Nunca me voy a olvidar del sabor del sábalo ahumado. En general lo comprábamos hecho, pero el que hacíamos nosotros era mejor, por supuesto. A mi padre le encantaba pescar. No le alcanzaban los mojarreros, bogueros y aparejos. También tenía sus buenos espineles y él mismo se tejía sus mallones. No sé por qué nunca se hizo una red, pero el viejo Svarovski era amigo y con eso se resolvía el asunto.
El sábalo es un pescado complicado de agarrar. Como no tiene dientes y se alimenta de lo que encuentra en el fondo no se lo puede pescar con anzuelo. Una opción era esperarlo en el estero y ensartarlo. Para mí eso era la quintaesencia de la pesca, como en las películas, pero hacían falta un bote, una chuza y toneladas de paciencia. Mi padre tenía un arpón estilo Neptuno, pero nunca vi a nadie pescar así. Esos métodos eran de los tiempos heroicos, los que rebasaban ampliamente la época que me tocó vivir. La otra opción, más fácil, más rendidora, era tender un mallón en el estero y dejar que los sábalos se engancharan solitos. Con suerte, cada recorrida rendía dos, tres, a veces seis pescados, pero tirar la red era lo máximo. Para eso había que saber dónde se movían los cardúmenes, pero mi padre tenía sus recursos. Los pescadores se tomaban algunas en el boliche de la Cooperativa y ahí estaba él, de lo más sociable, pispeando, preguntando, invitando tragos y tirando indirectas para conseguir algún dato. En eso había heredado o aprendido los trucos de mi abuelo el Viejo’e las casas, que, sin saber nada, sólo mirando y preguntando, llegó a convertirse en un famoso talabartero.
Una vez salimos mi padre y yo en el Caracol y el viejo Svarovski en su bote a una playa en la isla. Según los boletines, ese lugar estaba lleno de sábalos. Nosotros pusimos la infraestructura muscular y el viejo la red, y todos contentos. Así fue. Trabajo de equipo. Yo, que era el más petiso, me quedé cerca de la costa con el barro hasta las rodillas. La red era de las que tenían un listón de madera como de un metro y medio en cada extremo, una especie de hamaca paraguaya gigante. Lo enterré en el fondo y aguanté. Mi padre se fue caminando a lo hondo con la otra punta hasta que el agua le llegó al pescuezo y esperó. Svarovski remó despacio hasta colocarse un poco por delante de la parte más sumergida de la red.
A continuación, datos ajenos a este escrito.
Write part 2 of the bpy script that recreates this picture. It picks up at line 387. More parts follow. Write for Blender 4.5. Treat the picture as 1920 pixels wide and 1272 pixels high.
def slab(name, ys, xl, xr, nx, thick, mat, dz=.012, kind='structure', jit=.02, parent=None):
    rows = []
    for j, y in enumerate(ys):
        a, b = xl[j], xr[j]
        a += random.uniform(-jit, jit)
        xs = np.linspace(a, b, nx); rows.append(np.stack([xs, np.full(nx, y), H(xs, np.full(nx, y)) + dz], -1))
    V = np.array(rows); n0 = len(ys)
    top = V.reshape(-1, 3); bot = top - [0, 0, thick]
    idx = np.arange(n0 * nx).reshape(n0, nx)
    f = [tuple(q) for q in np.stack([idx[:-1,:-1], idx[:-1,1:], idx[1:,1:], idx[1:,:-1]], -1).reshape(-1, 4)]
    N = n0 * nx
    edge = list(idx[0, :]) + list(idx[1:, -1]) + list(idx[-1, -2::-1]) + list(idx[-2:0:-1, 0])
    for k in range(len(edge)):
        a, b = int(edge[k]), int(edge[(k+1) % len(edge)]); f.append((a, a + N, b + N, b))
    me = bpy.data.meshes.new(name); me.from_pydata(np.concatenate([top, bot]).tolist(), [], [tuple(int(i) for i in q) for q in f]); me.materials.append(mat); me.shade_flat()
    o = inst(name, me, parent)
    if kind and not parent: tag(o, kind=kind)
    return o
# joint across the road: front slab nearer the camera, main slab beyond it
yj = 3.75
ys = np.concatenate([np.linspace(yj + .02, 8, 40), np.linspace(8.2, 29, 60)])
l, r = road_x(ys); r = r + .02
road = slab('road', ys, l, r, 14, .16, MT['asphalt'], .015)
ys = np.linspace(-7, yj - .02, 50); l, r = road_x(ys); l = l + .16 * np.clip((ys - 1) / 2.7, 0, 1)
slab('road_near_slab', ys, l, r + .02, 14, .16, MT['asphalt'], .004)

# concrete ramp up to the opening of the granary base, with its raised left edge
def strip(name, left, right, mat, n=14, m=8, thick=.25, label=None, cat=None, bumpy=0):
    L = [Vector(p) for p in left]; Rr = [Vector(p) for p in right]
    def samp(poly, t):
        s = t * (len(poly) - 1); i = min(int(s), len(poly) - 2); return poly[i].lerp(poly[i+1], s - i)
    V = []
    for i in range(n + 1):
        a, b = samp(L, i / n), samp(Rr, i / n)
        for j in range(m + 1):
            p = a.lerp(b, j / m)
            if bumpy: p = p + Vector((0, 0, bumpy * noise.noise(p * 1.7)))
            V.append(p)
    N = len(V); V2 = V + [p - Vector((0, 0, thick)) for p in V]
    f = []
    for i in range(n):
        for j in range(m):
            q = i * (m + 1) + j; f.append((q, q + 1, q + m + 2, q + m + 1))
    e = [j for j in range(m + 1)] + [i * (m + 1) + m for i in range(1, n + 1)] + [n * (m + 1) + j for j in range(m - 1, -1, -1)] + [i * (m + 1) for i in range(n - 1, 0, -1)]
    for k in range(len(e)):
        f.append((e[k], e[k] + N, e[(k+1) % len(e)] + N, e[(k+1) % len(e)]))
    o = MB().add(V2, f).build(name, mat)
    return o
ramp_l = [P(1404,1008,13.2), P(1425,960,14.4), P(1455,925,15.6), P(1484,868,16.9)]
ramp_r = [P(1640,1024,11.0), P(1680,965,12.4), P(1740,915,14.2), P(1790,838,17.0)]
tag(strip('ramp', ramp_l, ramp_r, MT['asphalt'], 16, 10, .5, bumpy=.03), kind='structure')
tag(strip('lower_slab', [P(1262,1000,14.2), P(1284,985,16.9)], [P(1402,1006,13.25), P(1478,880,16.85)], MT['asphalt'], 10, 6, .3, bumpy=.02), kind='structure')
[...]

En ese momento mi padre empezó a moverse hacia la costa en un arco de circunferencia mientras el viejo le daba y le daba al agua con un remo para arrear los sábalos y encerrarlos. A medida que la recta se iba transformando en una U se empezaban a ver los pescados saltando en cada vez menos agua. Terminamos saliendo los dos del barro con el tesoro encerrado. Después, a estirar los brazos y cargar el bote de Svarovski, más chico. Tiramos la red varias veces en el mismo lugar, nos movimos una cuadra o más, volvimos a tirar, y así hasta que empezó a ponerse el sol y salimos los tres en el Caracol con el otro bote de remolque, lleno de bichos. ¿Qué hacer con la cantidad que nos tocaba?
Mi padre se daba maña para muchas cosas. Entre los eucaliptos del fondo había armado una procesadora de sábalos. Un conducto de ladrillos de un par de metros de largo desembocaba un tanque de 200 litros abierto en los dos extremos. En la boca del conducto se hacía una fogatita que había que ir alimentando de a poco con alguna madera sin mucho aroma para no estropear el sabor natural del pescado. El humo caliente se movía por el conducto hasta la parte inferior del tanque y desde ahí subía, ahumando los sábalos abiertos por el lomo que colgaban de una parrilla apoyada en el borde del tanque. Así de fácil. Yo tenía que cuidar el fuego y remojar las bolsas de arpillera que tapaban la salida del humo para que no se resecaran los pescados. Después, a romperse la boca durante meses.
Muy linda tu historia me trae muy lindos recuerdos de mi infancia vividos con mi tío Ignacio, muchas gracias Omar
Gracias a vos, Olga.
Cuantos recuerdos de mí niñez me trajo esta historia .Gracias
Qué bueno, Myriam. Gracias por estar.